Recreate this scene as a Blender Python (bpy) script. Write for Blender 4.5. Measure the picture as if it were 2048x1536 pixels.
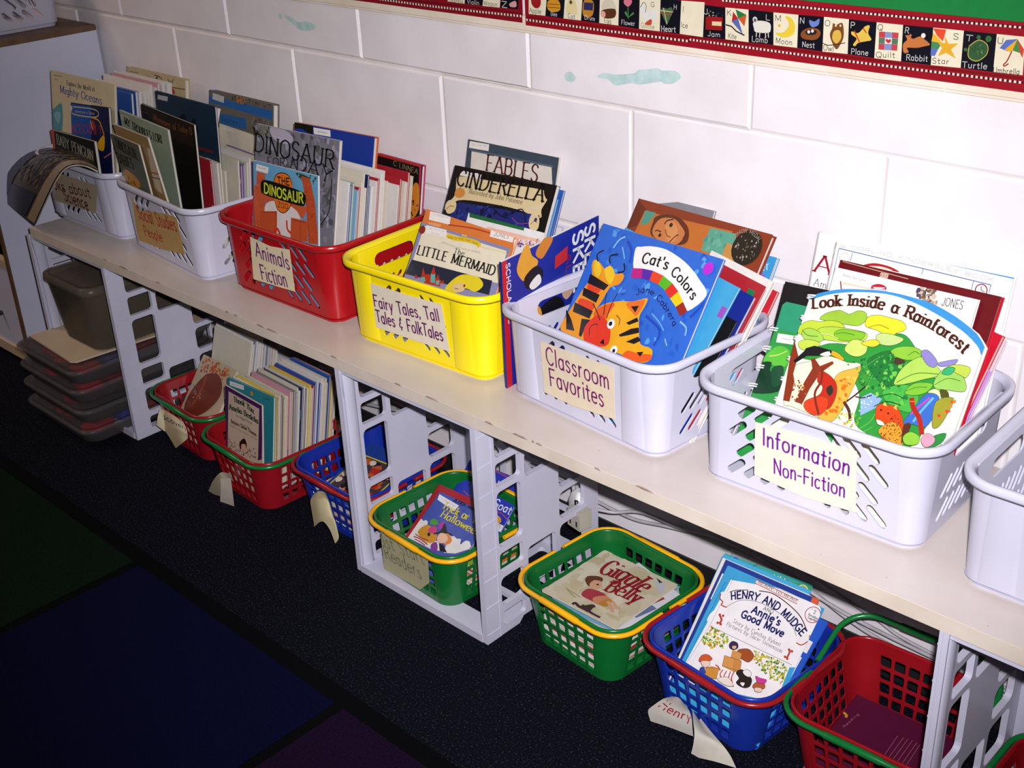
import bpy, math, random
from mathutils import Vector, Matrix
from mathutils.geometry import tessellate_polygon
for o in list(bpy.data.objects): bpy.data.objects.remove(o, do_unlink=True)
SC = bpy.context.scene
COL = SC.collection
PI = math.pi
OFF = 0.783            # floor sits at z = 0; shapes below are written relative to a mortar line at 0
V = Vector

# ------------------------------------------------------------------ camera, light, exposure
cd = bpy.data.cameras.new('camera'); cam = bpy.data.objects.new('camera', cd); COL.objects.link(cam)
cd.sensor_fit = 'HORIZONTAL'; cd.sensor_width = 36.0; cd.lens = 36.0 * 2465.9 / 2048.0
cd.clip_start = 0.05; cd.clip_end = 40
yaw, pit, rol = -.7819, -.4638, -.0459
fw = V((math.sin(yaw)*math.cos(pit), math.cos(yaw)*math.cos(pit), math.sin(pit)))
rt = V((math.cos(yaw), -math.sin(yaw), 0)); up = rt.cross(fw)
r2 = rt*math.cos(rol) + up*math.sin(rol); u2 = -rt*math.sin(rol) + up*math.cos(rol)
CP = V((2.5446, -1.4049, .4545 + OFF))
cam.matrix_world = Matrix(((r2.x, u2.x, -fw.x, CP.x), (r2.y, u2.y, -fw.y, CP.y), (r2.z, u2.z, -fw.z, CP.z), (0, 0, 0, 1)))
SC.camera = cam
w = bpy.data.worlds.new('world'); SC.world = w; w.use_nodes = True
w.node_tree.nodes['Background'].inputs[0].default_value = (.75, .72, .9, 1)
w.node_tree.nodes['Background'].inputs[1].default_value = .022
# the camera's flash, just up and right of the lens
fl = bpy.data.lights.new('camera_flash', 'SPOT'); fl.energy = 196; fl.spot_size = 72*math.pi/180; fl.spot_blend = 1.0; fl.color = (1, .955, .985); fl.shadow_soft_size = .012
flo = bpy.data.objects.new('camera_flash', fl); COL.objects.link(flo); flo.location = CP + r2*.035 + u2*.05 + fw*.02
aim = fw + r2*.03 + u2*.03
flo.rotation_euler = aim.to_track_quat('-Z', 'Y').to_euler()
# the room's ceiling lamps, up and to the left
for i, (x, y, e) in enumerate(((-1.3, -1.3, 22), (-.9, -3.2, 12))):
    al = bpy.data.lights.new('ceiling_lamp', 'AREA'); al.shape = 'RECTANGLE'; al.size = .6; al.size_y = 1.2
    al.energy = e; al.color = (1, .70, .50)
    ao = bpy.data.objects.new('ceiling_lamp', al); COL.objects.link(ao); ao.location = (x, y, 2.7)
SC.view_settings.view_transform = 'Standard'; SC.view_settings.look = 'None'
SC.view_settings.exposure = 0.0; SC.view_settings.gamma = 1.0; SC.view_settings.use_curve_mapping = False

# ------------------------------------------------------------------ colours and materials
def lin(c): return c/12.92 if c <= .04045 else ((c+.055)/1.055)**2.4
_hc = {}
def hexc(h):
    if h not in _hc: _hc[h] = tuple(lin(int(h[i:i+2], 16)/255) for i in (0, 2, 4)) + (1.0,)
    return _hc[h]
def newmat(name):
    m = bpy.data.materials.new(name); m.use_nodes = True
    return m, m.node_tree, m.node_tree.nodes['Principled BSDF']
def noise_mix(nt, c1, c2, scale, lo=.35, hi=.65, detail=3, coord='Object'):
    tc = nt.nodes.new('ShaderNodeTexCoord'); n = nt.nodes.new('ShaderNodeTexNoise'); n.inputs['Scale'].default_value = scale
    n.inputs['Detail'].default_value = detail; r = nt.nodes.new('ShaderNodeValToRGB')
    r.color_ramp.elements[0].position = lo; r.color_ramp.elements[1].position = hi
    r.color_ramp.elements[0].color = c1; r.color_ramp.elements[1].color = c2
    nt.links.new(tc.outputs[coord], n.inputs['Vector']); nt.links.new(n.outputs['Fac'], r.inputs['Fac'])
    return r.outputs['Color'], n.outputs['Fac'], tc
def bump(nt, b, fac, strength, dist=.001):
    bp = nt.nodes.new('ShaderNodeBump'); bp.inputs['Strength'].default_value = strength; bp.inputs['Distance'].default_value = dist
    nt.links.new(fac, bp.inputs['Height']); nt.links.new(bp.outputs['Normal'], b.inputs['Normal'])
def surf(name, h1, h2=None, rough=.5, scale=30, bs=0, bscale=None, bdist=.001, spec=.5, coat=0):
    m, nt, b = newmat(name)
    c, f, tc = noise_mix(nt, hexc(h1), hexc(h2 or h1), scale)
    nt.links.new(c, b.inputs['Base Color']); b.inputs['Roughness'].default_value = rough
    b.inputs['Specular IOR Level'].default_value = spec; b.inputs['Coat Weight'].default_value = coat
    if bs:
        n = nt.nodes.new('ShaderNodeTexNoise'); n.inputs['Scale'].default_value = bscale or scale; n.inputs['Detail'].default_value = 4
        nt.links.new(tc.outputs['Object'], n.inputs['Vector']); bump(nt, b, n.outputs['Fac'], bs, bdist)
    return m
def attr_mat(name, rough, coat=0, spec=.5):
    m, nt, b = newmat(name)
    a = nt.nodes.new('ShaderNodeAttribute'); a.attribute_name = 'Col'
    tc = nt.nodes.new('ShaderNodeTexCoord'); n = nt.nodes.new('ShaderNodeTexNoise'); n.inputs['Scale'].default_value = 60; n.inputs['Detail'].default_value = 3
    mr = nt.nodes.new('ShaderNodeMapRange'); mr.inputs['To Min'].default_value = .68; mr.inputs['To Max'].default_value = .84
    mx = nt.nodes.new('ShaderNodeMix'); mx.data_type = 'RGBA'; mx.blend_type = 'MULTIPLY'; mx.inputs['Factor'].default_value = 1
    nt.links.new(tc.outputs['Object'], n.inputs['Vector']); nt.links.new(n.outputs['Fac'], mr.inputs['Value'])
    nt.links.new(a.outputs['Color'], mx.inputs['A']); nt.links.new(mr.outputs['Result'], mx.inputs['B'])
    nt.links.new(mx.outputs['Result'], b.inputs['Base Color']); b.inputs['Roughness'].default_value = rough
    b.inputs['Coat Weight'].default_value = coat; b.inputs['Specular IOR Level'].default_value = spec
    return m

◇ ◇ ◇

• _Prompt_
For this exercise, gather every line of the data that contains the word "scene".

• _In response_
Recreate this scene as a Blender Python (bpy) script. Write for Blender 4.5. Measure the picture as if it were 2048x1536 pixels.
SC = bpy.context.scene